* **EXERCISE**
Extract everything from the first line through the line with "(190, 128, 50))", both ends included, except for any pictures.

* * * * * * * * *

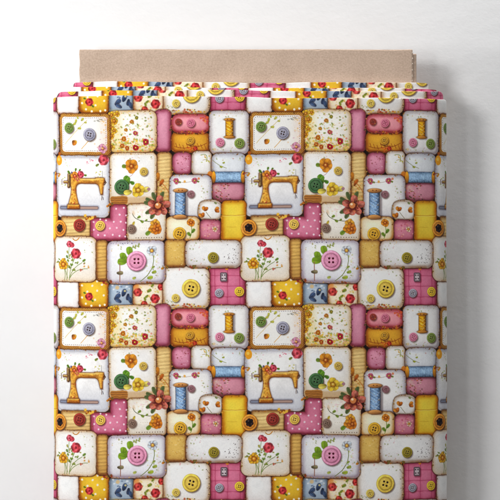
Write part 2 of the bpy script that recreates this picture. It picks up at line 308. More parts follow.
pil = np.maximum(np.abs(w.x - 70.4) - hw, np.maximum(177 - w.y, w.y - 206))
arm = rbox(w.x, w.y, 66.8, 177.4, 102.2, 182.6, 2.0)
hd_ = np.maximum(np.abs(w.x - 99.2 - .10 * (w.y - 184)) - (2.9 - .13 * (w.y - 180)), np.maximum(178 - w.y, w.y - 193.6))
body = smin(smin(arm, pil, 5.5), hd_, 4.0)
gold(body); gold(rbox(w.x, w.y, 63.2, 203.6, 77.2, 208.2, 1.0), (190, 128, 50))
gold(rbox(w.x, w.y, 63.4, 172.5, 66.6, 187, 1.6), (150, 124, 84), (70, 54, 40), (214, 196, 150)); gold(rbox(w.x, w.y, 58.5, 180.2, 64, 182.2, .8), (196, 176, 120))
stroke([(56.4, 178.6), (56.4, 183)], .9, (130, 110, 110)); stroke([(100.4, 193), (100.4, 199)], .6, (110, 90, 80)); stroke([(101.4, 196), (102, 198.6)], .6, (90, 90, 100))
stroke([(102.8, 179), (104.6, 181.6), (102.8, 184)], .7, (90, 70, 54)); stroke([(100.4, 170), (100.6, 176.5)], .4, (150, 150, 140)); disc(103, 181.4, .9, (110, 70, 40))
curve((80, 180), (88, 181.4), (97, 180), .45, (150, 94, 40), .8); curve((80, 178.6), (88, 178.2), (97, 178.4), .5, (252, 224, 156), .8)
for k in range(16): disc(70.4 + rnd.uniform(-2.6, 2.6), rnd.uniform(188, 203), rnd.uniform(.35, .8), rnd.choice([(160, 84, 34), (244, 204, 120), (180, 70, 50)]), .7)
leaf(66, 173, 4, -2.3); leaf(81, 174, 3.4, .2); leaf(72, 170.5, 3.4, -1.3); leaf(76, 170.5, 3, -.9); flower(71.4, 175.3, 4.6, (236, 164, 74), 6, (216, 96, 70), .3, .4); rose(77.8, 173.6, 3.6, (222, 86, 120)); flower(74.6, 178, 2.4, (240, 150, 120), 5, (240, 200, 90), .3); disc(68, 171.6, 1, (90, 80, 120), .8)
rose(101.8, 159, 5.3, (222, 92, 116)); leaf(97, 163, 4, 2.6, (150, 160, 90)); disc(53.2, 159.5, 3.6, (236, 166, 58), ry=5); disc(52.6, 158.6, 1.6, (250, 210, 120), .8); disc(54, 153, 1.8, (200, 120, 40), .8)
# flower card
cushion(108.6, 152.3, 155.4, 204, (247, 245, 243), rim=(206, 176, 140), r=5, puff=3.5, low=(232, 218, 196)); seam(108.6, 152.3, 155.4, 204, 4, 1.6, (196, 160, 110), a=.5)
w = Win(108.6, 190, 156, 205, .9); w.blend(mask(rbox(w.x, w.y, 110, 196, 154, 206, 2), 1.5) * .55, c255(196, 154, 110)); w.blend(mask(rbox(w.x, w.y, 109.5, 195.5, 127, 203.5, 1.5), .6) * .9, c255(184, 128, 66)); w.mul(1 - .2 * mask(rbox(w.x, w.y, 109.5, 195.5, 127, 203.5, 1.5)) * (np.sin(w.y * 3) > .3))
curve((127, 176), (131, 176), (134, 169), .5, (190, 150, 160), .9)
leaf(126, 166, 5.5, 3.3, (140, 160, 74), 3.5); flower(130.4, 165.4, 6.8, (238, 166, 70), 5, (190, 110, 40), .26, .3)
leaf(128, 184, 10, -2.0, (118, 160, 64), 5.5); leaf(124, 182, 7, -.9, (128, 170, 70), 4); leaf(129, 181, 5, .5, (110, 150, 60), 3)
button(120.5, 186, 7.5, (92, 126, 90), 4, hole=(30, 40, 24)); button(142.8, 171, 4.2, (218, 186, 106), 4)
petal(131, 191, 8.5, 5, 3.0, (244, 226, 120)); petal(141, 190, 8, 5, -.2, (246, 228, 130)); flower(137.3, 189.6, 6.6, (243, 208, 88), 5, (206, 160, 60), .3, .9); disc(148, 189, 1.7, (170, 130, 150), .9)
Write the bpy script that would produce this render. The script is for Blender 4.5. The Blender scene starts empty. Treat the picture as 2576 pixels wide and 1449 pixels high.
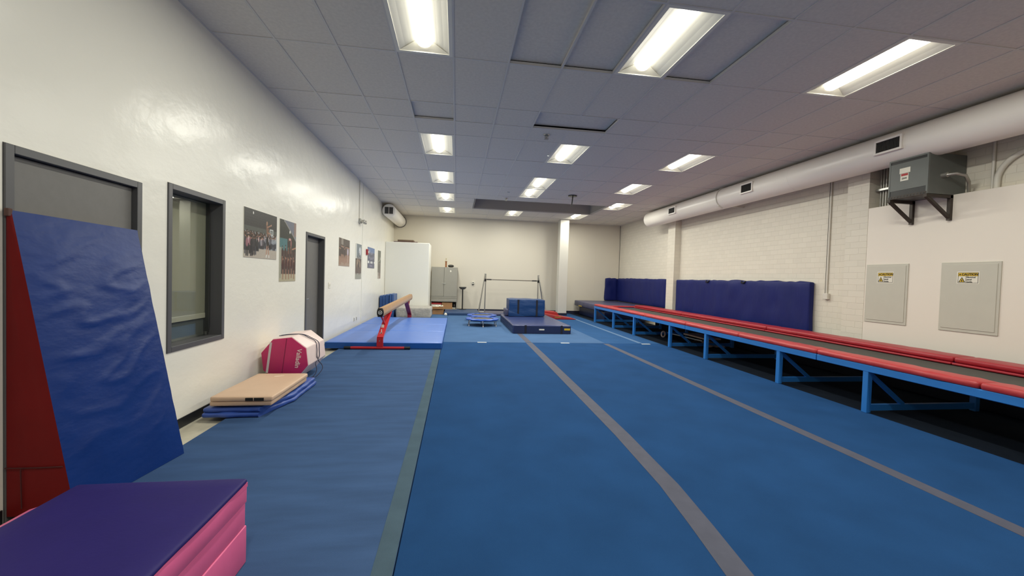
import bpy, bmesh, math, random
from mathutils import Vector, Matrix, noise
random.seed(7)
PI = math.pi
SC = bpy.context.scene
COL = SC.collection

# ------------------------------------------------------------------ materials
def lin(c):
    return tuple(((v/255)/12.92 if v/255 <= .04045 else ((v/255+.055)/1.055)**2.4) for v in c)
MATS = {}
def mat(name, rgb, rough=.5, k=1.0, metal=0.0, spec=.5, var=0.0, vscale=6.0, bump=0.0, bscale=20.0,
        bdetail=3.0, stretch=(1, 1, 1), bdist=.01, sheen=0.0, emit=None, var2=None):
    """procedural principled material: base colour with soft noise variation and noise bump"""
    if name in MATS: return MATS[name]
    m = bpy.data.materials.new(name); m.use_nodes = True
    nt = m.node_tree; N = nt.nodes; L = nt.links
    b = N['Principled BSDF']
    c = [min(1, v*k) for v in lin(rgb)]
    b.inputs['Base Color'].default_value = (*c, 1)
    b.inputs['Roughness'].default_value = rough
    b.inputs['Metallic'].default_value = metal
    b.inputs['Specular IOR Level'].default_value = spec
    if sheen: b.inputs['Sheen Weight'].default_value = sheen
    if emit:
        b.inputs['Emission Color'].default_value = (*emit[0], 1)
        b.inputs['Emission Strength'].default_value = emit[1]
    if var or bump:
        tc = N.new('ShaderNodeTexCoord'); mp = N.new('ShaderNodeMapping')
        mp.inputs['Scale'].default_value = stretch
        L.new(tc.outputs['Object'], mp.inputs['Vector'])
    if var:
        n = N.new('ShaderNodeTexNoise'); n.inputs['Scale'].default_value = vscale; n.inputs['Detail'].default_value = 5
        L.new(mp.outputs[0], n.inputs['Vector'])
        r = N.new('ShaderNodeMapRange'); r.inputs['From Min'].default_value = .3; r.inputs['From Max'].default_value = .7
        r.inputs['To Min'].default_value = 1-var; r.inputs['To Max'].default_value = 1+var
        L.new(n.outputs['Fac'], r.inputs['Value'])
        mx = N.new('ShaderNodeVectorMath'); mx.operation = 'SCALE'
        mx.inputs[0].default_value = c
        L.new(r.outputs[0], mx.inputs['Scale']); L.new(mx.outputs[0], b.inputs['Base Color'])
    if bump:
        n = N.new('ShaderNodeTexNoise'); n.inputs['Scale'].default_value = bscale; n.inputs['Detail'].default_value = bdetail
        L.new(mp.outputs[0], n.inputs['Vector'])
        bp = N.new('ShaderNodeBump'); bp.inputs['Strength'].default_value = bump; bp.inputs['Distance'].default_value = bdist
        L.new(n.outputs['Fac'], bp.inputs['Height']); L.new(bp.outputs[0], b.inputs['Normal'])
    MATS[name] = m
    return m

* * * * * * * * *

* **EXERCISE ANSWER**
Write part 2 of the bpy script that recreates this picture. It picks up at line 308. More parts follow.
pil = np.maximum(np.abs(w.x - 70.4) - hw, np.maximum(177 - w.y, w.y - 206))
arm = rbox(w.x, w.y, 66.8, 177.4, 102.2, 182.6, 2.0)
hd_ = np.maximum(np.abs(w.x - 99.2 - .10 * (w.y - 184)) - (2.9 - .13 * (w.y - 180)), np.maximum(178 - w.y, w.y - 193.6))
body = smin(smin(arm, pil, 5.5), hd_, 4.0)
gold(body); gold(rbox(w.x, w.y, 63.2, 203.6, 77.2, 208.2, 1.0), (190, 128, 50))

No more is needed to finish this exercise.